Set exercise: Single out the lines of the material that contain "part" and copy them.

START Task material

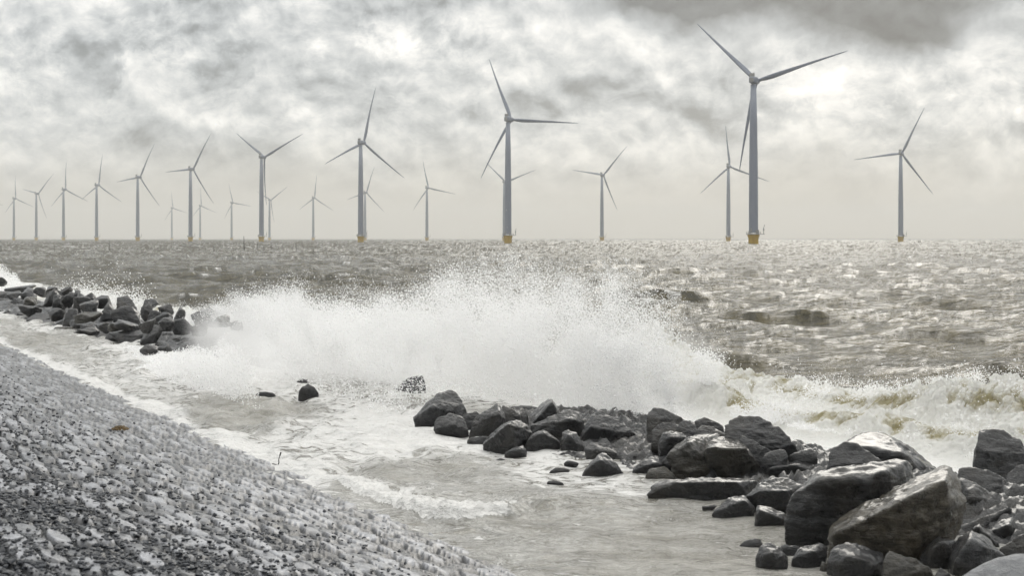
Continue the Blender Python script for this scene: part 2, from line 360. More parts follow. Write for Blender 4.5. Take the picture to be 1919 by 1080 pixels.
# ------------------------------------------------------------------ dike slope: set stones, as one paved surface
ud = np.arange(-.46, .12, 1.15/1406); ud = np.concatenate([-.46-np.cumsum(.01*1.3**np.arange(9))[::-1], ud])
wd = np.concatenate([np.linspace(.012, .03, 25), np.arange(.03, .30, .95/1406), .30*1.1**np.arange(1, 12)])
U, Wg = np.meshgrid(ud, wd); T = 1.427/Wg; X = (U*T).ravel(); Y = T.ravel(); N = len(X)
a_ = -.466*X+.885*Y; b_ = -(.885*X+.466*Y)/math.cos(math.atan(KS))      # along, up the slope
b_ = b_+.18*perlin(np.stack([a_*.35, b_*.2, b_*0], 1)); a2 = a_+.12*perlin(np.stack([a_*.5, b_*.5, b_*0+9], 1))
SA, SB = .38, .165
row = np.floor(b_/SB); F1 = np.full(N, 9.); F2 = np.full(N, 9.); cid = np.zeros(N, np.int64)
def hsh(i, j, k): return ((np.sin(i*127.1+j*311.7+k*74.7)*43758.5453) % 1)
for dj in (-1, 0, 1):
    for di in (-1, 0, 1, ):
        j = row+dj; off = (j % 2)*.5; i = np.floor(a2/SA-off)+di
        cx_ = (i+off+.5+.42*(hsh(i, j, 1)-.5))*SA; cy_ = (j+.5+.28*(hsh(i, j, 2)-.5))*SB
        d = ((np.abs(a2-cx_)*.52)**3+(np.abs(b_-cy_)*1.1)**3)**(1/3); m = d < F1
        F2 = np.where(m, F1, np.minimum(F2, d)); cid = np.where(m, (i*7919+j*104729).astype(np.int64), cid); F1 = np.where(m, d, F1); CB = np.where(m, b_-cy_, CB if (dj, di) != (-1, -1) else 0); CA = np.where(m, a2-cx_, CA if (dj, di) != (-1, -1) else 0)
ed = F2-F1; rnd = hsh(cid.astype(float) % 9973, cid.astype(float) % 7, 3); rnd2 = hsh(cid.astype(float) % 9973, cid.astype(float) % 11, 5)
n_ = fbm(np.stack([a_*6, b_*6, b_*0], 1), 4); nl = fbm(np.stack([a_*.8, b_*.8, b_*0+3], 1), 3)
hgt = sm(ed, .0, .04)*(.028+.034*rnd)+.009*n_+.05*nl*.5-.10
hgt += ((rnd2-.5)*.40*CB+(rnd-.6)*.16*CA)*sm(ed, .0, .05)
Z = dike_z(X, Y)+hgt+.06
tone = np.clip(.43+1.4*(rnd-.5)+.9*n_+.5*nl, 0, 1); gapv = 1-sm(ed, .015, .055)
rdg = np.abs(perlin(np.stack([a_*3.3+.6*n_, b_*7, b_*0+8], 1))); gapv = np.clip(gapv+sm(n_+nl*.6, .22, .4)*.6+(1-sm(rdg, .02, .07))*.55*sm(nl, -.25, .15), 0, 1)
dk = mesh_np('dike_slope', np.stack([X, Y, Z], 1), gridq(len(wd), len(ud))[:, ::-1], mDike, True, {'gap': gapv, 'tone': tone}); tag(dk, kind='structure')
# loose dark gravel and shell grit lying in the joints
def scatter_lumps(name, pts, sizes, mat, nface='ico', jit=.35):
    bm = bmesh.new(); bmesh.ops.create_icosphere(bm, subdivisions=1, radius=1)
    v0 = np.array([v.co[:] for v in bm.verts]); f0 = np.array([[v.index for v in f.verts] for f in bm.faces]); bm.free()
    n = len(pts); sc3 = rng.uniform(.6, 1.3, (n, 1, 3))*sizes[:, None, None]
    vv = v0[None]*(1+jit*rng.normal(size=(n, len(v0), 1))*.7)
    ang = rng.uniform(0, 6.28, n); c, s = np.cos(ang), np.sin(ang)
    vv = vv*sc3; x = vv[..., 0]*c[:, None]-vv[..., 1]*s[:, None]; y = vv[..., 0]*s[:, None]+vv[..., 1]*c[:, None]
    vv = np.stack([x, y, vv[..., 2]*.6], -1)+pts[:, None, :]
    ff = (f0[None]+np.arange(n)[:, None, None]*len(v0)).reshape(-1, 3)
    return mesh_np(name, vv.reshape(-1, 3), ff, mat, False)
kk = rng.integers(0, N, 260000); kx, ky, kz = X[kk], Y[kk], Z[kk]
nn = fbm(np.stack([kx*.9, ky*.6, kx*0+1], 1), 4)+.25*perlin(np.stack([kx*5, ky*5, kx*0], 1)); upk = sm(dike_z(kx, ky), .1, 1.2)
pr = .04+1.0*gapv[kk]*(.4+.6*upk)+.8*np.clip(nn+.22*upk-.22, 0, .6)*1.6
keep = (dike_z(kx, ky) > .06) & (ky < 34) & (ky > 5.5) & (rng.uniform(0, 1.6, len(kk)) < pr*(.12+.88*upk**1.3)); x, y, z = kx[keep][:27000], ky[keep][:27000], kz[keep][:27000]
x = x+rng.normal(size=len(x))*.012; y = y+rng.normal(size=len(x))*.02
szs = np.exp(rng.normal(math.log(.0105), .42, len(x)))*(1+.03*y); szs = np.minimum(szs, .021)
g = scatter_lumps('loose_gravel', np.stack([x, y, z+.005+szs*.2], 1), szs, mGravel)
tag(g, 'dark loose gravel scattered over the joints of the paved dike slope', 'gravel', kind='stuff')
# ------------------------------------------------------------------ boulders
_ico = {}
def ico(k):
    if k not in _ico:
        bm = bmesh.new(); bmesh.ops.create_icosphere(bm, subdivisions=k, radius=1)
        _ico[k] = (np.array([v.co[:] for v in bm.verts]), np.array([[v.index for v in f.verts] for f in bm.faces])); bm.free()
    return _ico[k]
def hull_planes(pts):
    bm = bmesh.new()
    for p in pts: bm.verts.new(p)
    r = bmesh.ops.convex_hull(bm, input=bm.verts[:]); bm.faces.ensure_lookup_table()
    c = np.mean(pts, 0); pl = []
    for f in bm.faces:
        f.normal_update(); n = np.array(f.normal[:])
        if np.linalg.norm(n) < .5: continue
        d = n@(np.array(f.verts[0].co[:])-c)
        if d < 0: n, d = -n, -d
        if all((n@q[0]) < .985 or abs(d-q[1]) > .03 for q in pl): pl.append((n, max(d, .01)))
    bm.free(); return c, pl
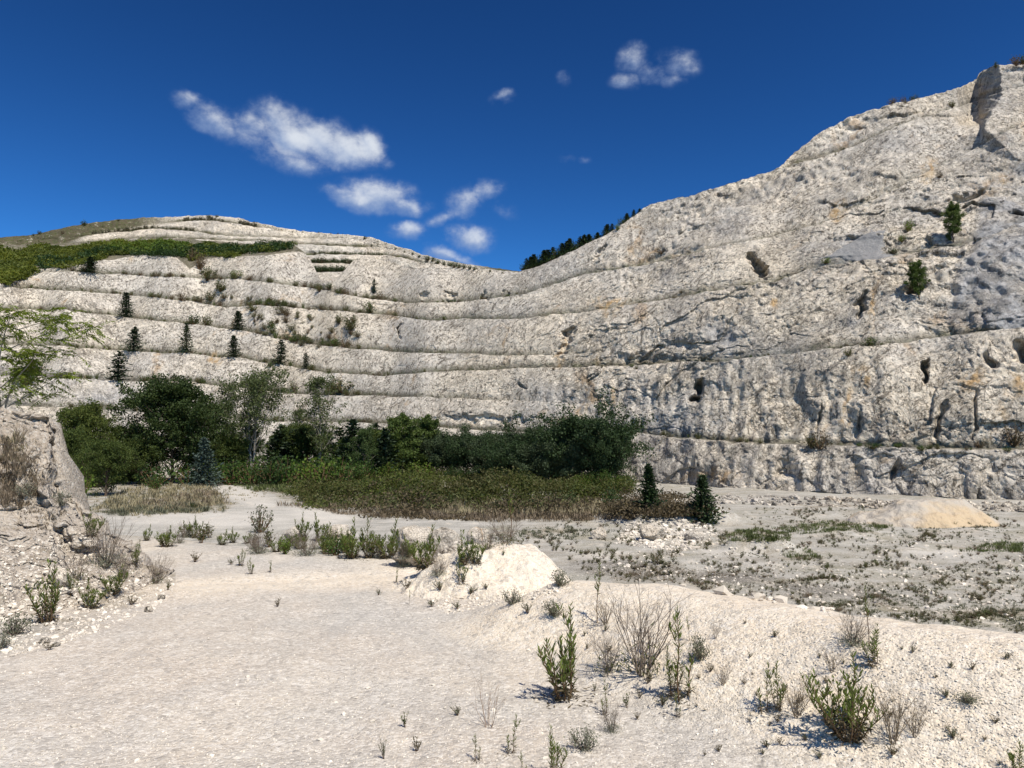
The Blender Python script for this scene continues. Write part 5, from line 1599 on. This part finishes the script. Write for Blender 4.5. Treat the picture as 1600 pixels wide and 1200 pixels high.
def sand_mat():
    m, n, b, out = new_mat('ochre_sand')
    P = n.new('ShaderNodeNewGeometry').outputs['Position']
    a = n.noise(P, .22, 4.0, .6); q = n.noise(P, 2.0, 5.0, .7)
    c = n.mix(n.step(a, .42, .60), (.46, .41, .34), (.53, .41, .265))
    c = n.mix(n.step(q, .55, .75, 0, .6), c, (.30, .25, .18))
    n.put(b.inputs['Base Color'], c); n.put(b.inputs['Normal'], n.bump(q, .8, .3))
    return m


h_ = hit(1470, 822)
if h_:
    heap('sand_heap', h_[0].x + .3, h_[0].y + 2.6, 5.4, 3.4, 1.6, sand_mat(), 'ochre and cream sand heap against the foot of the right face', 'heap', 8, 0, 0, 160)


def scree():
    """the smooth grey fan of chippings high on the right face"""
    rows_ = []
    n = 60
    for t in np.linspace(0, 1, n):
        y = 346 + (416 - 346) * t
        wob_ = float(perlin(np.array([[t * 6, 3.3, 0]]))[0]); xl = 1376 - (1376 - 1235) * t ** 1.15 + 7 * wob_; xr = 1386 + 12 * t + 4 * wob_
        rows_.append([(xl + (xr - xl) * k / 79, y - 8 * t * (k / 79)) for k in range(80)])
    V = []
    base = None
    for r_ in rows_:
        for (x, y) in r_:
            h = hit(x, y); V.append(tuple(h[0]) if h else (0, 90, 30))
    V = np.array(V).reshape(n, 80, 3)
    D = V[..., 1].copy()
    for _ in range(60):                        # smoothed land, standing a little proud of the rock
        Q = np.pad(D, 1, mode='edge'); D = (Q[1:-1, :-2] + Q[1:-1, 2:] + Q[:-2, 1:-1] + Q[2:, 1:-1]) / 4
    px = np.array([[p[0] for p in r_] for r_ in rows_]); py = np.array([[p[1] for p in r_] for r_ in rows_])
    k = np.linspace(0, 1, 80)[None, :]; t = np.linspace(0, 1, n)[:, None]
    edge = np.minimum(np.minimum(k, 1 - k) * 5, np.minimum(t * 4, (1 - t) * 5)); edge = np.clip(edge, 0, 1)
    D = D - .35 * edge + (1.3 + .9 * perlin(np.stack([px / 9, py / 7, 0 * px], -1).reshape(-1, 3)).reshape(px.shape)) * (1 - edge)
    V = at(px, py, D).reshape(-1, 3)
    V[:, 1] -= .12 * perlin(V / .8) + .06 * perlin(V / .3)
    m, nt, b, out = new_mat('grey_chippings')
    P = nt.new('ShaderNodeNewGeometry').outputs['Position']
    q = nt.noise(P, 3.5, 5.0, .75)
    nt.put(b.inputs['Base Color'], nt.mix(nt.step(q, .35, .68), (.20, .195, .19), (.29, .28, .265))); nt.put(b.inputs['Normal'], nt.bump(q, .6, .25))
    tag(link('scree_heap', mesh_np('scree_heap', V, grid_faces(n, 80), m, True)), 'smooth grey fan of chippings lying on the right face', 'scree')


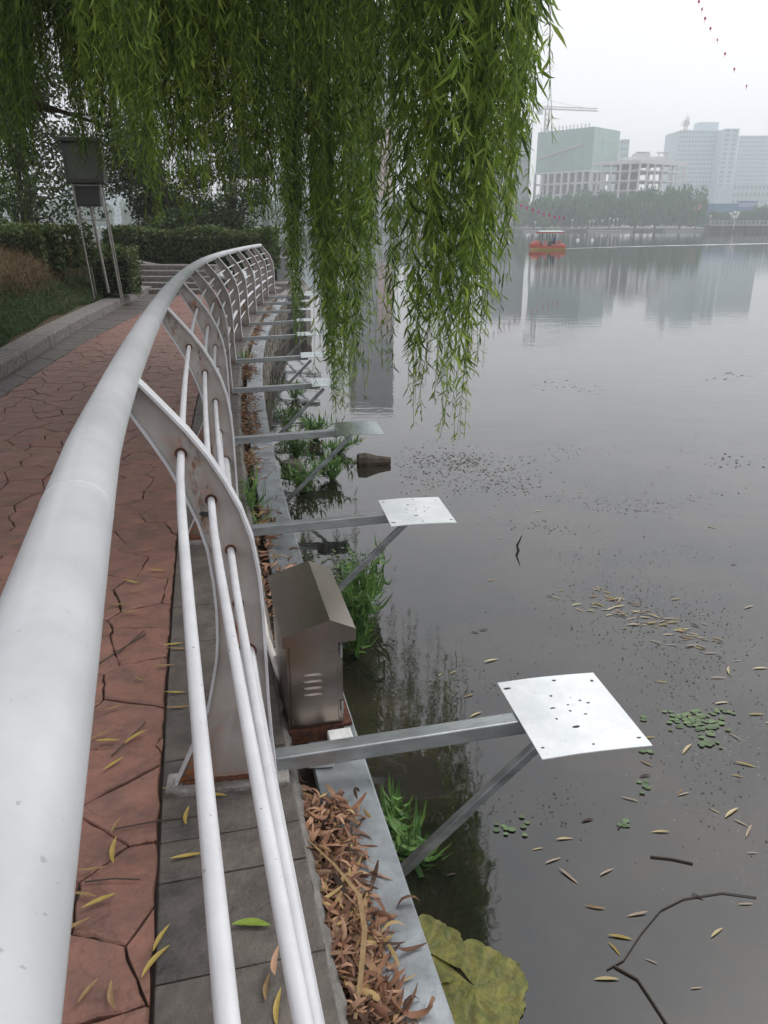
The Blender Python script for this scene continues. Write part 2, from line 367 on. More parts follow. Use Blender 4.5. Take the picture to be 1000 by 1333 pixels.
# kerb stones
kerb = empty('kerb', (kerbx(8), 8, 0), label='pale granite kerb along the left edge of the red path', cat='kerb')
m_kerb = mat('granite', (.25, .23, .21), .8, col2=(.10, .09, .085), vscale=22, bump=.5, bscale=70)
y = -1.0; first = True
while y < 20.5:
    y2 = y + 1.25; c = Vector((kerbx(8), 8, 0))
    mb = MB(); g = .008
    a0, a1 = kerbx(y+g), kerbx(y2-g)
    P = [(a0, y+g, -.05), (a1, y2-g, -.05), (a1-.33, y2-g, -.05), (a0-.33, y+g, -.05), (a0, y+g, .14), (a1, y2-g, .14), (a1-.33, y2-g, .15), (a0-.33, y+g, .15)]
    mb.add([Vector(p) - c for p in P], [(0,3,2,1),(4,5,6,7),(0,1,5,4),(1,2,6,5),(2,3,7,6),(3,0,4,7)])
    bevel(mb.build('kerb_stone', m_kerb, kerb), .012, 2); y = y2

# metal capping sheets on the wall head
cap = empty('wall_capping', (0, 3, 0), label='grey zinc sheet capping along the top of the lake wall', cat='capping')
cc = Vector((0, 3, 0)); y = -1.0
while y < 18.5:
    y2 = y + 2.04; ys = [y + (y2-.006-y)*i/6 for i in range(7)]; mb = MB(); vs = []
    prof = [(.125, -.078), (.13, -.060), (.285, -.066), (.292, -.072), (.292, -.16)]
    for yy in ys: vs += [off(yy, o, z) - cc for o, z in prof]
    m_ = len(prof); mb.add(vs, [(i*m_+j, i*m_+j+1, (i+1)*m_+j+1, (i+1)*m_+j) for i in range(6) for j in range(m_-1)])
    o = mb.build('capping_sheet', m_sheet, cap); md = o.modifiers.new('solid', 'SOLIDIFY'); md.thickness = .002; y = y2

# stone lake wall
wall = ribbon([y for y in YS if y <= 20], .272, .272, -.085, -1.1)
m_wallcore = mat('wall_core', (.07, .06, .05), .95, var=.4, vscale=20, bump=.6, bscale=30)
wall = wall.build('lake_wall', m_wallcore); tag(wall, 'rough stone lake wall dropping from the capping to the water', 'wall')
m_wstone = mat('wall_stone', (.17, .15, .12), .9, var=.5, vscale=12, bump=.8, bscale=25, attr=[(.09,.08,.065), (.17,.15,.12), (.22,.19,.15)])
for r in range(3):
    y = -.4 + r*.17
    while y < 19.5:
        w = random.uniform(.24, .5); z0, z1 = -.095 - r*.23, -.095 - (r+1)*.23 + .02
        mb = MB(); q = []
        for (yy, zz) in ((y, z1), (y+w-.025, z1), (y+w-.025, z0), (y, z0)):
            q.append((yy + random.uniform(-.015, .015), zz + random.uniform(-.012, .012)))
        e = random.uniform(.012, .035)
        vs = [off(a, .27, b_) for a, b_ in q] + [off(a, .272 + e, b_) for a, b_ in [(q[0][0]+.02, q[0][1]+.02), (q[1][0]-.02, q[1][1]+.02), (q[2][0]-.02, q[2][1]-.02), (q[3][0]+.02, q[3][1]-.02)]]
        mb.add(vs, [(4,5,6,7),(0,1,5,4),(1,2,6,5),(2,3,7,6),(3,0,4,7)], random.random()); mb.build('stone', m_wstone, wall); y += w

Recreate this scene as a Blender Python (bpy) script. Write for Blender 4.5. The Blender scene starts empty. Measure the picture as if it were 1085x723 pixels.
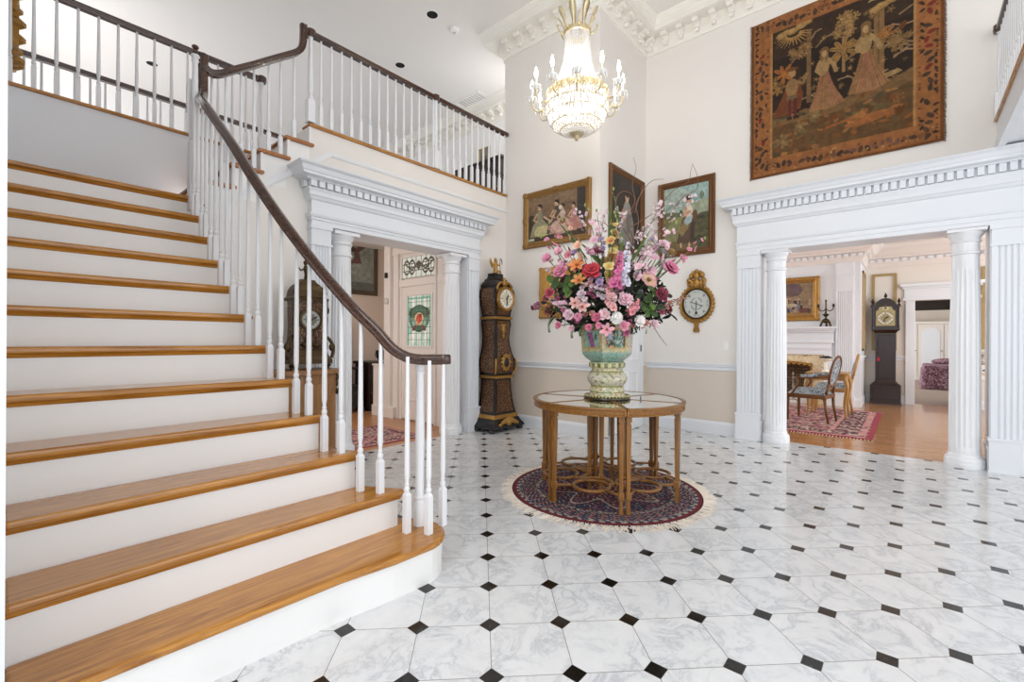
import bpy, bmesh, math, random
import numpy as np
from math import sin, cos, pi, radians, sqrt, atan2
from mathutils import Vector, Matrix
random.seed(7); RNG = np.random.default_rng(7)
SC = bpy.context.scene; COL = SC.collection

# ------------------------------------------------------------------ materials
def lin(c):
    return tuple(x / 12.92 if x <= .04045 else ((x + .055) / 1.055) ** 2.4 for x in c)
def hexc(h):
    return lin(tuple(int(h[i:i + 2], 16) / 255 for i in (0, 2, 4)))
class NT:
    def __init__(s, name):
        s.m = bpy.data.materials.new(name); s.m.use_nodes = True
        s.t = s.m.node_tree; s.b = s.t.nodes['Principled BSDF']
    def n(s, typ, **kw):
        nd = s.t.nodes.new(typ)
        for k, v in kw.items():
            if isinstance(k, str) and hasattr(nd, k): setattr(nd, k, v)
        return nd
    def l(s, a, b): s.t.links.new(a, b)
    def math(s, op, a, b=None, c=None):
        nd = s.t.nodes.new('ShaderNodeMath'); nd.operation = op
        for i, x in enumerate((a, b, c)):
            if x is None: continue
            if isinstance(x, (int, float)): nd.inputs[i].default_value = x
            else: s.l(x, nd.inputs[i])
        return nd.outputs[0]
    def mix(s, fac, a, b):
        nd = s.t.nodes.new('ShaderNodeMix'); nd.data_type = 'RGBA'
        for i, x in ((0, fac), (6, a), (7, b)):
            if isinstance(x, (int, float)): nd.inputs[i].default_value = x
            elif isinstance(x, tuple): nd.inputs[i].default_value = (*x[:3], 1)
            else: s.l(x, nd.inputs[i])
        return nd.outputs[2]
    def noise(s, scale, vec=None, detail=4, rough=.55, dist=0):
        nd = s.t.nodes.new('ShaderNodeTexNoise'); nd.inputs['Scale'].default_value = scale
        nd.inputs['Detail'].default_value = detail; nd.inputs['Roughness'].default_value = rough
        nd.inputs['Distortion'].default_value = dist
        if vec is not None: s.l(vec, nd.inputs['Vector'])
        return nd.outputs[0]
    def ramp(s, fac, stops):
        nd = s.t.nodes.new('ShaderNodeValToRGB'); e = nd.color_ramp.elements
        while len(e) < len(stops): e.new(.5)
        for el, (p, c) in zip(e, stops): el.position = p; el.color = (*c[:3], 1)
        s.l(fac, nd.inputs[0]); return nd.outputs[0]
    def pos(s, scale=(1, 1, 1), rot=(0, 0, 0), kind='obj'):
        tc = s.t.nodes.new('ShaderNodeTexCoord')
        mp = s.t.nodes.new('ShaderNodeMapping'); mp.inputs['Scale'].default_value = scale; mp.inputs['Rotation'].default_value = rot
        s.l(tc.outputs['Object'], mp.inputs[0]); return mp.outputs[0]
    def set(s, **kw):
        for k, v in kw.items():
            k = {'color': 'Base Color', 'rough': 'Roughness', 'metal': 'Metallic', 'trans': 'Transmission Weight', 'spec': 'Specular IOR Level',
                 'ecol': 'Emission Color', 'estr': 'Emission Strength', 'coat': 'Coat Weight', 'sheen': 'Sheen Weight', 'ior': 'IOR', 'alpha': 'Alpha'}[k]
            if isinstance(v, tuple): s.b.inputs[k].default_value = (*v[:3], 1)
            elif isinstance(v, (int, float)): s.b.inputs[k].default_value = v
            else: s.l(v, s.b.inputs[k])
        return s
    def bump(s, h, strength=.2, dist=.01):
        nd = s.t.nodes.new('ShaderNodeBump'); nd.inputs['Strength'].default_value = strength; nd.inputs['Distance'].default_value = dist
        s.l(h, nd.inputs['Height']); s.l(nd.outputs[0], s.b.inputs['Normal'])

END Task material

Result:
Continue the Blender Python script for this scene: part 2, from line 360. More parts follow. Write for Blender 4.5. Take the picture to be 1919 by 1080 pixels.
The Blender Python script for this scene continues. Write part 5, from line 1599 on. This part finishes the script. Write for Blender 4.5. Treat the picture as 1600 pixels wide and 1200 pixels high.
The Blender Python script for this scene continues. Write part 2, from line 367 on. More parts follow. Use Blender 4.5. Take the picture to be 1000 by 1333 pixels.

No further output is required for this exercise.